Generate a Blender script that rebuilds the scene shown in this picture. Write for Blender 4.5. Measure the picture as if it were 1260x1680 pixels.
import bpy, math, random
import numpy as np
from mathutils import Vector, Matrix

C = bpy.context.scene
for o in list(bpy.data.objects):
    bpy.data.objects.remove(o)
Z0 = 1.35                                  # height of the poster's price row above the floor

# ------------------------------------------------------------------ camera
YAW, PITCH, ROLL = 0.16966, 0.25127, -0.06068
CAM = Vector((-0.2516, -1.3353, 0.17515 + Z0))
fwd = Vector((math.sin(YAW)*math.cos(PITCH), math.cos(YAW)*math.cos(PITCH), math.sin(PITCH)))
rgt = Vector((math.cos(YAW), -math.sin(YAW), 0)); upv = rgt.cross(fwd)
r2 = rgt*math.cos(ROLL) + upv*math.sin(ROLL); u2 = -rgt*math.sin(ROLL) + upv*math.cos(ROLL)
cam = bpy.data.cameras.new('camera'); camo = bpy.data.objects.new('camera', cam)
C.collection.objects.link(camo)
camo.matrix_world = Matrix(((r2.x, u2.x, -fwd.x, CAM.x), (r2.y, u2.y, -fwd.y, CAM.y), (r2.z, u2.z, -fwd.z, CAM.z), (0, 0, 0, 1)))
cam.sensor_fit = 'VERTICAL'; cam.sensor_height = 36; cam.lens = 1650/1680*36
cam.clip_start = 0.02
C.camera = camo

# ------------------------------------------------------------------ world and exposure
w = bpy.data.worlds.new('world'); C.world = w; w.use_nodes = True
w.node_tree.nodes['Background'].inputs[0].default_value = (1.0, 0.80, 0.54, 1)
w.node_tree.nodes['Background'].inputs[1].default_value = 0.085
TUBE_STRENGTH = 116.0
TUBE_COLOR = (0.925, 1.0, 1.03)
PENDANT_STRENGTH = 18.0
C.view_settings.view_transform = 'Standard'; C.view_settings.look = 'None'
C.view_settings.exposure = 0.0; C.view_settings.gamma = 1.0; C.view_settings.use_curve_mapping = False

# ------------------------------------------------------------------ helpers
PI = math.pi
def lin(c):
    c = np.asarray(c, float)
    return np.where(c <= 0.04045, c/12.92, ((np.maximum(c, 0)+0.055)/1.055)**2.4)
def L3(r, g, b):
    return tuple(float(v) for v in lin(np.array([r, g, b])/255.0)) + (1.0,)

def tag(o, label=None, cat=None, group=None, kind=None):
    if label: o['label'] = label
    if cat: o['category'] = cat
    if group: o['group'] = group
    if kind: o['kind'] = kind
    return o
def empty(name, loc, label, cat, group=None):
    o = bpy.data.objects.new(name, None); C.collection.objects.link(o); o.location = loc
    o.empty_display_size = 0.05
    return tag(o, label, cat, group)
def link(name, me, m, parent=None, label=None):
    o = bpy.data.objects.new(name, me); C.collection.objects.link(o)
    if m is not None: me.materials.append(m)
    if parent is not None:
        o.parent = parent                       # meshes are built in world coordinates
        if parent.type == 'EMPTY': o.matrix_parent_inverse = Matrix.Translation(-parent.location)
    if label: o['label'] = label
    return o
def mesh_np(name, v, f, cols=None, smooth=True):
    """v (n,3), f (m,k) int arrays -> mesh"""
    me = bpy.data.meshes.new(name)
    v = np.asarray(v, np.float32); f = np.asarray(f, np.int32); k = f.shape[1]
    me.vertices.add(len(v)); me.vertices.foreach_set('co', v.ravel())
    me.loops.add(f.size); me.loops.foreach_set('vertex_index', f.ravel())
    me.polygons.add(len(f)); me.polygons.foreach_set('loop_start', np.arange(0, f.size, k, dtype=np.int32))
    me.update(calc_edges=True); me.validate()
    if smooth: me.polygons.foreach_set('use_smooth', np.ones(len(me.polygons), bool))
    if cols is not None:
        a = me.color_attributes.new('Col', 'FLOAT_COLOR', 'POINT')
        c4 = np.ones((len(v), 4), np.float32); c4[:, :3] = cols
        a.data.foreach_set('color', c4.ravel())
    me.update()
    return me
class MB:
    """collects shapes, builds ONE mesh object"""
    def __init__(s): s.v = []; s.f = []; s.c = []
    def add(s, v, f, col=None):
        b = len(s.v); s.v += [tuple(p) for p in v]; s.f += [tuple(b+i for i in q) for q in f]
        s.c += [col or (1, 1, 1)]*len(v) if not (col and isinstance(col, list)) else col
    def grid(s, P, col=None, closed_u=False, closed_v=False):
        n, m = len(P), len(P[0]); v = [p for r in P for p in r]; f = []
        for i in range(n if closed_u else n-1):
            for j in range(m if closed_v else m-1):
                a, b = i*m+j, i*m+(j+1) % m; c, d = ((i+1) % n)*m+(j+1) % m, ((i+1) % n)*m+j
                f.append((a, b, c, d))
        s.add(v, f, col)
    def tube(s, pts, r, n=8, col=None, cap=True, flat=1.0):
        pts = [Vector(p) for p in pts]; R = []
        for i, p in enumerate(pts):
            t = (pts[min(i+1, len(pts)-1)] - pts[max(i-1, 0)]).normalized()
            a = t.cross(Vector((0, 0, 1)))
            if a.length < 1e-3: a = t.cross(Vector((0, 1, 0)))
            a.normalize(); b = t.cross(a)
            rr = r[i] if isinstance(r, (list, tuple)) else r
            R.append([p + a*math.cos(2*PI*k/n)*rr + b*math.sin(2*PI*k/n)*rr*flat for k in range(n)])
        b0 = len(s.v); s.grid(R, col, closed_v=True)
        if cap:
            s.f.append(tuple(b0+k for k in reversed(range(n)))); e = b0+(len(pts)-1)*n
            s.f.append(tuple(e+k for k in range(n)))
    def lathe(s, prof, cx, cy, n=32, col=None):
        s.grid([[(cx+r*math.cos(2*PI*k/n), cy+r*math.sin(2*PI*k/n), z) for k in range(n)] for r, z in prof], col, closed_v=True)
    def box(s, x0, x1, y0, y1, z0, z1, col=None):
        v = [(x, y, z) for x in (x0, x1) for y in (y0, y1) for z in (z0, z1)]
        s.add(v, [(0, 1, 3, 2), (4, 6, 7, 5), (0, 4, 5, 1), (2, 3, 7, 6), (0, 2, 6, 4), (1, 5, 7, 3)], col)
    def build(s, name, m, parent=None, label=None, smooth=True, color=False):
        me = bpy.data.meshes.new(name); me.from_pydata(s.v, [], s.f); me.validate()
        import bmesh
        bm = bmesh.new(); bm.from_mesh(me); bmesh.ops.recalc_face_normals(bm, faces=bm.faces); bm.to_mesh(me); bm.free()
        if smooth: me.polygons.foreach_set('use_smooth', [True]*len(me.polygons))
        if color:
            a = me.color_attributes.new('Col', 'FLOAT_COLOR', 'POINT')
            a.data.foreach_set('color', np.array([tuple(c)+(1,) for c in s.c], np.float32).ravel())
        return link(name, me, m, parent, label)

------

* WHAT TO DO: Quote exactly the first line of the data and every line after it through the one holding "above the floor".

* EXERCISE RESPONSE:
Generate a Blender script that rebuilds the scene shown in this picture. Write for Blender 4.5. Measure the picture as if it were 1260x1680 pixels.
import bpy, math, random
import numpy as np
from mathutils import Vector, Matrix

C = bpy.context.scene
for o in list(bpy.data.objects):
    bpy.data.objects.remove(o)
Z0 = 1.35                                  # height of the poster's price row above the floor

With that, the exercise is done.